Imam Khomeini Highlighted Importance of Ethics and Moral Values

Imam Khomeini Highlighted Importance of Ethics and Moral Values

Imam Khomeini the great religious and spiritual leader believed that consideration of excellent ethical codes and moral values can bring prosperity to human societies and salvation for the world hereafter.

According to Imam Khomeini, purpose the mission of the holy prophet of Islam was the perfection of morality. In the noble traditions, both that are brief and those which are elaborate, moral excellences have been given more importance than anything else after doctrinal teachings.

And their importance is greater than what we are capable of explaining adequately, but that which we know for certain is that the asset of the everlasting life of the hereafter and the capital asset of the life of that abode is the acquisition of noble dispositions and the possession of moral excellences, the great Imam noted.

The leader of the Islamic Republic believes that the paradise which is given to man for the sake of moral excellence is the paradise of Attributes, incomparable to the physical paradise of Act.

 Ethics, with this peculiar status, has always had Imam Khomeini’s attention. From the very beginning when he was a regular teacher up to the time when he was in the midst of the political arena, led the people’s uprising, and established the Islamic Republic, he always paid particular attention to morality, and viewed almost all socio-political issues from the moral perspective.

His recommendations and political messages to the officials and the people speak for this, and these [recommendations] can be treated, apart from the occasion of their issuance, as profound moral lessons from which we can learn.

However, from his point of view morality cannot be restricted to some recommendations and decrees. Rather, it is anchored in profound philosophical, theosophical and anthropological principles and precepts.

His view on morality is a philosophical one. It is in this sense that he keenly scrutinizes moral vices and virtues, discusses them wisely, and enumerates the benefits and harms of this and that item. In fact, he has a remarkably profound belief in religious morality and uncovers vices and virtues from the heart of the Islamic narrations from the Infallibles; nevertheless, he does not content himself with the tradition of quoting, but perfectly utilizes intellect in analyzing these narrations and in elucidating moral concepts.

This mode of striking a balance between the intellect [(aql) and narration (naql), which has been acceptable to the great Islamic scholars, is very manifest and conspicuous in the moral discourses of the Imam. Anyone who assiduously scrutinizes the ethical and Gnostic works of the Imam can deduce his system of ethics.

The truth of the matter is that he has based his code of ethics and mystical-moral understandings on theoretical principles, which he does not specify so much. In the same manner that he juxtaposes the fragments of a riddle with one another, so also the researcher must carefully find these principles and place them together. In doing so, he could present the Imam’s code of ethics, which is rooted in a long-standing tradition and founded on the great Gnostic and ethical heritage of the Muslim mystics and teachers of ethics.       

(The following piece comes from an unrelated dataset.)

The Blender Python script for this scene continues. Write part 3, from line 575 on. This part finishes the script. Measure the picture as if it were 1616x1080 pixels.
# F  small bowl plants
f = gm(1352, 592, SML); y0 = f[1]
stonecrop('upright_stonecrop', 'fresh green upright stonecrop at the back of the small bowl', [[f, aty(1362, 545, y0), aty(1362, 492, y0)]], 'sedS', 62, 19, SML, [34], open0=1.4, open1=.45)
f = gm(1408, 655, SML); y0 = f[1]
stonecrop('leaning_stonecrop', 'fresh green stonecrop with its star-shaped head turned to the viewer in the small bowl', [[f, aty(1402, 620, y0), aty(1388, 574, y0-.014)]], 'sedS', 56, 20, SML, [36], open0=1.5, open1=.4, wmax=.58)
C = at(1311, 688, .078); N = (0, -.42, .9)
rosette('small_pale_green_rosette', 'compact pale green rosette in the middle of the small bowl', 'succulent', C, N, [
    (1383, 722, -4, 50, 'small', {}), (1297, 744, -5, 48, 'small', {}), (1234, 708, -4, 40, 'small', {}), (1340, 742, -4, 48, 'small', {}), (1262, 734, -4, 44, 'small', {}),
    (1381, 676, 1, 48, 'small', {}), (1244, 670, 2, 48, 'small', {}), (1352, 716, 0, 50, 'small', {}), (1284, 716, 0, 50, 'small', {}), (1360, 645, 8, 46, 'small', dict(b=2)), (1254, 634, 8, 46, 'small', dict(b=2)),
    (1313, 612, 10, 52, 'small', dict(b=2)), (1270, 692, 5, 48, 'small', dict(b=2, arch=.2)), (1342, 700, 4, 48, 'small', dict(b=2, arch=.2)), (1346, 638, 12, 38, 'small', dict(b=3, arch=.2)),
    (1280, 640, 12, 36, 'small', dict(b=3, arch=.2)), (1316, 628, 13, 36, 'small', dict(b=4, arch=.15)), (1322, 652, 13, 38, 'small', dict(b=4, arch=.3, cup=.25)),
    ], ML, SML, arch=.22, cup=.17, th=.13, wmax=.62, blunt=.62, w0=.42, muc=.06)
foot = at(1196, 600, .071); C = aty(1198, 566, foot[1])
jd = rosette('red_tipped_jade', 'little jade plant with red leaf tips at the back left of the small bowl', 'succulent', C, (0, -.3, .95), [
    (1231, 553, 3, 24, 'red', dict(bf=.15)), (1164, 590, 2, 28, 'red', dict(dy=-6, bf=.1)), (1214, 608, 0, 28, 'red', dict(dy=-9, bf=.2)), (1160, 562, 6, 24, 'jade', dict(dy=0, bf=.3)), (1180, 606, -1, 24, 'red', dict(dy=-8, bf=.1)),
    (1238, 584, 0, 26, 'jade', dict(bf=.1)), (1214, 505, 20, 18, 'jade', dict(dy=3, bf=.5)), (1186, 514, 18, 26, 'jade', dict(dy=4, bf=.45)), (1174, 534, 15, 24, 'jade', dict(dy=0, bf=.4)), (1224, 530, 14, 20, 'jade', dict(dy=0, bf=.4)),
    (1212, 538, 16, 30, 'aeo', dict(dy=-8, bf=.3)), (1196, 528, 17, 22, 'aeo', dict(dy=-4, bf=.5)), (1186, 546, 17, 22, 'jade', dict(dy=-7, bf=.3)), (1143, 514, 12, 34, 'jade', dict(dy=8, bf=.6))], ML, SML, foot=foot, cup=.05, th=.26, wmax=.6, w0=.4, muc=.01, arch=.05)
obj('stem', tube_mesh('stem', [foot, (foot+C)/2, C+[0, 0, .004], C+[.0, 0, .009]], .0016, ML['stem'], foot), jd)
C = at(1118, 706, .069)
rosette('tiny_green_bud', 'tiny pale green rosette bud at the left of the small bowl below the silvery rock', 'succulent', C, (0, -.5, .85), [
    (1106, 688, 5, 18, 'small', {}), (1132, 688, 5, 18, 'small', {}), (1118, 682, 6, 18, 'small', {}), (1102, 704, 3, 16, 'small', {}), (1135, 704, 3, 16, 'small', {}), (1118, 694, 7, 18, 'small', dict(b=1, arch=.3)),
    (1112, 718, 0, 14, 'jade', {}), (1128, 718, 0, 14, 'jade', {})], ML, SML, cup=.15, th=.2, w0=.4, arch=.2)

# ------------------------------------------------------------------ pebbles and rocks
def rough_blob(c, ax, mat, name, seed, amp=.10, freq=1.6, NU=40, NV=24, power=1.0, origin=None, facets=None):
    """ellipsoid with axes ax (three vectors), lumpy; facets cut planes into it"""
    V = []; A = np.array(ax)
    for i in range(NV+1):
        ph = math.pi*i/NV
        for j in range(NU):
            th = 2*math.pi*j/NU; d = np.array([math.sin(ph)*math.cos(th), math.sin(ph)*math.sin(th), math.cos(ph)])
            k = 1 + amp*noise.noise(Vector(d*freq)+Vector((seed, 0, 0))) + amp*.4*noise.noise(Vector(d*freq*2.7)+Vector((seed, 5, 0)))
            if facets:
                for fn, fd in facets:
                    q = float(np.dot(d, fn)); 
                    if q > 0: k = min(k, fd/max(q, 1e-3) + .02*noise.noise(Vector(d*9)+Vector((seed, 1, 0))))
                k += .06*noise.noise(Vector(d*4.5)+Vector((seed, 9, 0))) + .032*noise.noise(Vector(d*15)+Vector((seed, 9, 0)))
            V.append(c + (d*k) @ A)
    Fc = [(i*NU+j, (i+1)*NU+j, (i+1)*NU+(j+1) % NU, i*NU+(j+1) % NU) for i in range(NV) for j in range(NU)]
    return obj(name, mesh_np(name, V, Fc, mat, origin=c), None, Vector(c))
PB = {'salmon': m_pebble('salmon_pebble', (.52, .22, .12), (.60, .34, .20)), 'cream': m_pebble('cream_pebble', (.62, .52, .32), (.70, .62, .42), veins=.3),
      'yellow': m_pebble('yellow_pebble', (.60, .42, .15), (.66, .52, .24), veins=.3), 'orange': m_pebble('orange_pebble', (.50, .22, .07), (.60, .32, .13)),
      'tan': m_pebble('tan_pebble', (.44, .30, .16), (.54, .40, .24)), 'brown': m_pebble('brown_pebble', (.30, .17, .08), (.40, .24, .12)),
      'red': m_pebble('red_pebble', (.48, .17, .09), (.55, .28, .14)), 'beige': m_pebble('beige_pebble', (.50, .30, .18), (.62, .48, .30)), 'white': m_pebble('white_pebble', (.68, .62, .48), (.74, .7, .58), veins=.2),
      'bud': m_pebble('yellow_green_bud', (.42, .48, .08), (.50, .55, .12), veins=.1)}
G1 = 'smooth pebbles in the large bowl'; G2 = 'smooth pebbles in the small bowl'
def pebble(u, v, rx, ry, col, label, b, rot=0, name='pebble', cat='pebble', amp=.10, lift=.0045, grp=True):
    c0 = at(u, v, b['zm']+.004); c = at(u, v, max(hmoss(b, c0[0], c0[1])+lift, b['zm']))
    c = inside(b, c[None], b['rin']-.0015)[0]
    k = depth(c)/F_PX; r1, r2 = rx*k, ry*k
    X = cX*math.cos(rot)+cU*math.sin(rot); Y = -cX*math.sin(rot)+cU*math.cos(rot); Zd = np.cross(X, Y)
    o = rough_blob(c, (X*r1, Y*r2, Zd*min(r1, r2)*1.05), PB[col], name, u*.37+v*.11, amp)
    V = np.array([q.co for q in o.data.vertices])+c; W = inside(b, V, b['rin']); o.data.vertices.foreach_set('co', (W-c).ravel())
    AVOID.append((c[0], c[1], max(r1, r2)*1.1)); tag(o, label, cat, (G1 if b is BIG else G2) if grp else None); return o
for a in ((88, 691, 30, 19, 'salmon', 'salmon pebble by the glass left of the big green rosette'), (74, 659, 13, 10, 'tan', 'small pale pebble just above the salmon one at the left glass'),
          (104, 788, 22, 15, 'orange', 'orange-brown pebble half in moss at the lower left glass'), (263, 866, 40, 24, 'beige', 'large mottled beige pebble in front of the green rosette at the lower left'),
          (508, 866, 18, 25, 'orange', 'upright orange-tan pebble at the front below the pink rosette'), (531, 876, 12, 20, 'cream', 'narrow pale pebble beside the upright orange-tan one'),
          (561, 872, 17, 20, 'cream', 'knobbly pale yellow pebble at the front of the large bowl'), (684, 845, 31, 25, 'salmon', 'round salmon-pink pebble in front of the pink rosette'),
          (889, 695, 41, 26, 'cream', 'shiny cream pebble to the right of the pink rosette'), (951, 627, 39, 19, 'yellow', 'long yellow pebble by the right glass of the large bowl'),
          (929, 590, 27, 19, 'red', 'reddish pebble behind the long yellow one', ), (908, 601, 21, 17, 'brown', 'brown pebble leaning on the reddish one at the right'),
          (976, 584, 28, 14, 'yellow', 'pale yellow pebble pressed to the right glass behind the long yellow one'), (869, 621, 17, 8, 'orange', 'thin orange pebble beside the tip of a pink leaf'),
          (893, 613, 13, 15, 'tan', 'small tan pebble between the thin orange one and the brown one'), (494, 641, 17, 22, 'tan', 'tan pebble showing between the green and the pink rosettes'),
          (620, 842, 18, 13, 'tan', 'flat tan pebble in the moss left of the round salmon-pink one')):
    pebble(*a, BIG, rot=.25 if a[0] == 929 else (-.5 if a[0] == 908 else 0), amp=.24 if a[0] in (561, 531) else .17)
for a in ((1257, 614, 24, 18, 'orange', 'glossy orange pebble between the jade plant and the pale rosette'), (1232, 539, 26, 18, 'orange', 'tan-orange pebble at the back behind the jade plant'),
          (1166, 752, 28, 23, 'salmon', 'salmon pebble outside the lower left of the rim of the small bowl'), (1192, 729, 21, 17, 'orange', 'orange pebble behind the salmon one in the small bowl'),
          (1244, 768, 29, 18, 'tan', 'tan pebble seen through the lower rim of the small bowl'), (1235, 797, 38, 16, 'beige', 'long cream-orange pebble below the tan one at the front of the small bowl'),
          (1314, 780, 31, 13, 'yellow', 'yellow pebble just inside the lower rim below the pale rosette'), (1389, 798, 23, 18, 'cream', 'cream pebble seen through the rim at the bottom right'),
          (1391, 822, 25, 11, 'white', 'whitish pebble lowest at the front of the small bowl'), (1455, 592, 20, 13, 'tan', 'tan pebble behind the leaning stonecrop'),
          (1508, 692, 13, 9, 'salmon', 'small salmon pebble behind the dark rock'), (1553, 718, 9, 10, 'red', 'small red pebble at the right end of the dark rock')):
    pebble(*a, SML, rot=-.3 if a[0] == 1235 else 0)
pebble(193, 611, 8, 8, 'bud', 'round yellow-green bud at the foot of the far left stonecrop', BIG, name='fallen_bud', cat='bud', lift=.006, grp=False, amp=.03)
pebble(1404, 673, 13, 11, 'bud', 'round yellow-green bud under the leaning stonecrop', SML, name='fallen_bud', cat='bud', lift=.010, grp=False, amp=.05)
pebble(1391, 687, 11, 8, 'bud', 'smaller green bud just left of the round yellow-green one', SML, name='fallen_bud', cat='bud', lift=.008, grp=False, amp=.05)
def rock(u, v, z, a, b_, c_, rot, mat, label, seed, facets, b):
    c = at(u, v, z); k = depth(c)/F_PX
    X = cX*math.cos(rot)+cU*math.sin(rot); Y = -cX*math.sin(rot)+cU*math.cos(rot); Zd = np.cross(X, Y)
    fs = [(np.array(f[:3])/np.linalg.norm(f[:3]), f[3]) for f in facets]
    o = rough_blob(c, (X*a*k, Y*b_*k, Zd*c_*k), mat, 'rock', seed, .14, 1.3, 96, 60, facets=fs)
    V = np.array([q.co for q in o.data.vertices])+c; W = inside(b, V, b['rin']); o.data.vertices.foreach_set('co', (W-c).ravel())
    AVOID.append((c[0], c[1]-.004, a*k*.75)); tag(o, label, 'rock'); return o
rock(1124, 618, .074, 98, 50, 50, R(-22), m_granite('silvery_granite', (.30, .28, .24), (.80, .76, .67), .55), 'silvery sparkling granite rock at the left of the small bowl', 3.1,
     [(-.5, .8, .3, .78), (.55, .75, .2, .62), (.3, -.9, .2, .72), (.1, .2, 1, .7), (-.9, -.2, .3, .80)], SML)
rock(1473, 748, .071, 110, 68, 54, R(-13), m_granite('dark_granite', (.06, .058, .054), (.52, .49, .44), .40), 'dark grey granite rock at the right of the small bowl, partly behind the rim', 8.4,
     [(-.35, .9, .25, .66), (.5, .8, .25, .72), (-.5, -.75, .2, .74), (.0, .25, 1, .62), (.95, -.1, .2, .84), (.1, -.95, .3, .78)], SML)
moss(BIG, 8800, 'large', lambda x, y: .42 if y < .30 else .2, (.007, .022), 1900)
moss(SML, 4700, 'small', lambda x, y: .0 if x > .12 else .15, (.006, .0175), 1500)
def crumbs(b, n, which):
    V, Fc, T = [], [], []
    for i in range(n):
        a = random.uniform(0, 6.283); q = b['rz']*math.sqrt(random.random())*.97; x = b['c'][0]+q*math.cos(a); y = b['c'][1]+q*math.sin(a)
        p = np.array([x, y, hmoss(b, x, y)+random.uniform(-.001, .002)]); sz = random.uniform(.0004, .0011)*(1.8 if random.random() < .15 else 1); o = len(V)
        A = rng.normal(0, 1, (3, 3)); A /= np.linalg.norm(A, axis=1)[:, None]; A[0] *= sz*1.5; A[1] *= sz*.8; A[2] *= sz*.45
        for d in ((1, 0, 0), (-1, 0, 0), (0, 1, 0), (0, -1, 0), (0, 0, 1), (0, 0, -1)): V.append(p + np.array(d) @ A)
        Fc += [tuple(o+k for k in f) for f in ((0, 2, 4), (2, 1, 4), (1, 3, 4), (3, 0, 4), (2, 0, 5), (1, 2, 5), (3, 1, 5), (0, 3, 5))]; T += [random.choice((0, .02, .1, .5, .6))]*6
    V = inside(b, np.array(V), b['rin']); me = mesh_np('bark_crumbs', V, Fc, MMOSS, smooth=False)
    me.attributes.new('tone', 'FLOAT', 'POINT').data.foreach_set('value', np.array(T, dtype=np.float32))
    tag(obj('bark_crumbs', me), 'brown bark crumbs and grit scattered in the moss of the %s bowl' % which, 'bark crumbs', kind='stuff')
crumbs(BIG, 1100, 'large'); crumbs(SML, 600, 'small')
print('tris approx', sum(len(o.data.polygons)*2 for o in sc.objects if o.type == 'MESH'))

In the heart of the great Imam’s way of thinking, ethics has a [special] place, and in fact, all areas of knowledge revolve around this pivot. If man wants to go beyond logic and the law of instincts, then he needs ethics in its broad sense. Ethics in this context cannot be confined to merely a number of ethical rules; instead, it is in fact a knowledge which searches for the deepest recesses of man’s existence, and which cures him.

This ethics is, indeed, a sort of theoretical and practical anthropology. It is awareness of fixed principles and their application. It is owing to this that this knowledge can be considered as the noblest one and the reason of the prophets’ mission.

The Messenger of God’s sayings were a manifestation of such kind of ethics which he made known as the purpose of his mission. In this sense, man can be needless of many types of knowledge; yet, he cannot consider himself needless of ethics since this knowledge is the capital asset of felicities in both worlds:

Thus, by pondering on the ethical writings of the Imam, particularly the Sharh-e Chehel Hadith (Exposition of Forty Hadiths), which is replete with philosophical, ethical and psychological intricacies and subtleties, he has attempted to infer and expound on the principles that he considers as being the underpinning of the Imam’s system of ethics.